Give feedback regarding the responses received and how the consultation process influenced the policy.

  1. Responses should be carefully and open-mindedly analysed. Do not simply count votes when analysing responses. Particular attention may need to be given to representative bodies, such as business associations, trade unions, voluntary and consumer groups and other organisations representing groups especially affected. In order to ensure that responses are analysed correctly, it is important to understand whom different bodies represent, and the methodology used to gain members’ input into the response.
  2. Particular attention should be paid to:

• possible new approaches to the question consulted on; • further evidence of the impact of the proposals; and • strength of feeling among particular groups.

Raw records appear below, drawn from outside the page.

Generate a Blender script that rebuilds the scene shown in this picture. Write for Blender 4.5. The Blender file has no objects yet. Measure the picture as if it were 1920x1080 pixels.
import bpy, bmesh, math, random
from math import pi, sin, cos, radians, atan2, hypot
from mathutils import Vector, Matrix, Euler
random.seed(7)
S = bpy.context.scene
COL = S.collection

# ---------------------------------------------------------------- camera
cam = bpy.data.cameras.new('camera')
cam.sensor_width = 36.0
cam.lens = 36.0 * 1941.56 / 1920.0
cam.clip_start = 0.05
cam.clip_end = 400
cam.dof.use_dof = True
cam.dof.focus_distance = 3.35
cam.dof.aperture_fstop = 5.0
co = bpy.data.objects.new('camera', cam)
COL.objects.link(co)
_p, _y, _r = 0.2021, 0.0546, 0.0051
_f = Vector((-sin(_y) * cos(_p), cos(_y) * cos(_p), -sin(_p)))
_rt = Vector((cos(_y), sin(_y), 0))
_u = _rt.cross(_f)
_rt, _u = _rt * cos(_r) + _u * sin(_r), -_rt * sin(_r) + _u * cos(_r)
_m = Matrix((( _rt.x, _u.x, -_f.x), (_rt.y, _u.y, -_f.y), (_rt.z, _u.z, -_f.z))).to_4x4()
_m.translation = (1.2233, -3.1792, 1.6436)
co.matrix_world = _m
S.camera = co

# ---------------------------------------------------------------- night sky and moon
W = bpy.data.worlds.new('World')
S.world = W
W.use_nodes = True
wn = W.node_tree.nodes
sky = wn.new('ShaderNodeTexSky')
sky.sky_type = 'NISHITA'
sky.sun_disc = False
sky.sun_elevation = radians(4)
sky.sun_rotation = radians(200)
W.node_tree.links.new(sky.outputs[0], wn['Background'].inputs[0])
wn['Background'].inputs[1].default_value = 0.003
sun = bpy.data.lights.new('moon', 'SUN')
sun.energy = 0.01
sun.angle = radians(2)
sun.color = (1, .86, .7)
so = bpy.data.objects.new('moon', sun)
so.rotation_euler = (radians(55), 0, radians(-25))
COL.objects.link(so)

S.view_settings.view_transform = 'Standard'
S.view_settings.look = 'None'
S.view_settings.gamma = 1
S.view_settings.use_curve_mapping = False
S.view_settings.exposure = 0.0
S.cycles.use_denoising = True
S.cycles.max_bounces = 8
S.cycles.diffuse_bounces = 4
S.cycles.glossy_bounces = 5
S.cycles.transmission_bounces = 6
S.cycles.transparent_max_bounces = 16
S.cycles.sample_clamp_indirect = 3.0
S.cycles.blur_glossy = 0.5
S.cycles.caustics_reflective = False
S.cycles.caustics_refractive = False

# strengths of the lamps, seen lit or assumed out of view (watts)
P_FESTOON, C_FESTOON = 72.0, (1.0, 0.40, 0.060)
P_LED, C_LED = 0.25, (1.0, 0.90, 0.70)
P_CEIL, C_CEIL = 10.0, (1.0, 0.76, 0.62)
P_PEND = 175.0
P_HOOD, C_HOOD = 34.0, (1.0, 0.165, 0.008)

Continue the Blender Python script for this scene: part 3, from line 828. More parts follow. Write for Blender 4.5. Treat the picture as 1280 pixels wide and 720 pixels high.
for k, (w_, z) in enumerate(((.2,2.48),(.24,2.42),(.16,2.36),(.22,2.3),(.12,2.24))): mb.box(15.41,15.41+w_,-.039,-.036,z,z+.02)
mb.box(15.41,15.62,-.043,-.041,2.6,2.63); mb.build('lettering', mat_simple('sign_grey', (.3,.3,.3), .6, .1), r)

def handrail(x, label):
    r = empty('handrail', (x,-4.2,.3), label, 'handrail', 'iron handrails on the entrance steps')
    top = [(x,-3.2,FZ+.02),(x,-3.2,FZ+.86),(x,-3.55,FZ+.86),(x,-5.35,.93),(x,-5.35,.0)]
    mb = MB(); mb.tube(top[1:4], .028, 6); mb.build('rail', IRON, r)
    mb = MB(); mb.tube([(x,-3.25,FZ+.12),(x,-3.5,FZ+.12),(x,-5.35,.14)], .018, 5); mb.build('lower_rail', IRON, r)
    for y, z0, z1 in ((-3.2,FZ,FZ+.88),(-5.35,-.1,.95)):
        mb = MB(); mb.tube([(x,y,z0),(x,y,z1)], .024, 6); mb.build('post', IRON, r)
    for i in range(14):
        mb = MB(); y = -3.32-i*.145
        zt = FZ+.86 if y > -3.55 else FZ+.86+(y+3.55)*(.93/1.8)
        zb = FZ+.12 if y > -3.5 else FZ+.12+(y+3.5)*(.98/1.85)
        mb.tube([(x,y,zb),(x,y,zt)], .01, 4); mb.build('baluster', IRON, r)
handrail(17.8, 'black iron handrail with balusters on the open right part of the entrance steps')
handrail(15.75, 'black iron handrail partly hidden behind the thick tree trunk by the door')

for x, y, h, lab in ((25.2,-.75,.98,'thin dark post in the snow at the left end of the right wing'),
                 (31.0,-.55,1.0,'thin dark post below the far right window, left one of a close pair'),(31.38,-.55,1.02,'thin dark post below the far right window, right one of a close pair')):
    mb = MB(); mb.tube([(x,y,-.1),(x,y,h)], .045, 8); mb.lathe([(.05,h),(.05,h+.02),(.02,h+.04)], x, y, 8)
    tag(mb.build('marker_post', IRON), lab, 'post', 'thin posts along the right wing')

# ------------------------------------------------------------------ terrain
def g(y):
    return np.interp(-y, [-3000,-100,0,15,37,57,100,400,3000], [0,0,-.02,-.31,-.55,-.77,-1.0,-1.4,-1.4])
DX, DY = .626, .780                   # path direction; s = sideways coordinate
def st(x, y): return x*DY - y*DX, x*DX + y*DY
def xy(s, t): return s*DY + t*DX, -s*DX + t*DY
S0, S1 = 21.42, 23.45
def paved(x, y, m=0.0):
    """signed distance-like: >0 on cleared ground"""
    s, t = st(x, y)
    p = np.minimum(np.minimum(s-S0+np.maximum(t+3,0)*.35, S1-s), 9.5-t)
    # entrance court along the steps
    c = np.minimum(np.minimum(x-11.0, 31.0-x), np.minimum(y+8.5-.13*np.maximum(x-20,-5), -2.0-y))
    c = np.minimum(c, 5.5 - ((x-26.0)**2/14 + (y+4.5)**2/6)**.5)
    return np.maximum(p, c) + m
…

  1. The consultation document should state the date when, and the web address where, the summary of responses will be published. As far as possible this should be within three months of the closing date of the consultation. Those without web access should be able to request a paper copy of this summary. Feedback should also be available in formats which are appropriate to the audience.
  2. The summary should give an analysis of the responses to questions asked: for each question there should be a summary of responses to that question and then an explanation of how it is proposed to change the proposal in light of the responses received. There should also be information provided on themes that came out of the consultation which were not covered by the questions.
  3. Wherever possible the summary of responses should also include a summary of the next steps for the policy, including reasons for decisions taken.
  4. Explain that information provided in response will be dealt with in accordance with the access to information regimes. These are primarily the Freedom of Information Act 2000 (FOIA), the Data Protection Act 1998 (DPA) and the Environmental Information Regulations (2004). Please refer to the accompanying Guidance on the Code of Practice on Consultation

http://www.cabinetoffice.gov.uk/regulation/consultation/index.asp for more information.

  1. When providing copies of responses, it is legitimate to make a reasonable charge for copying and postage.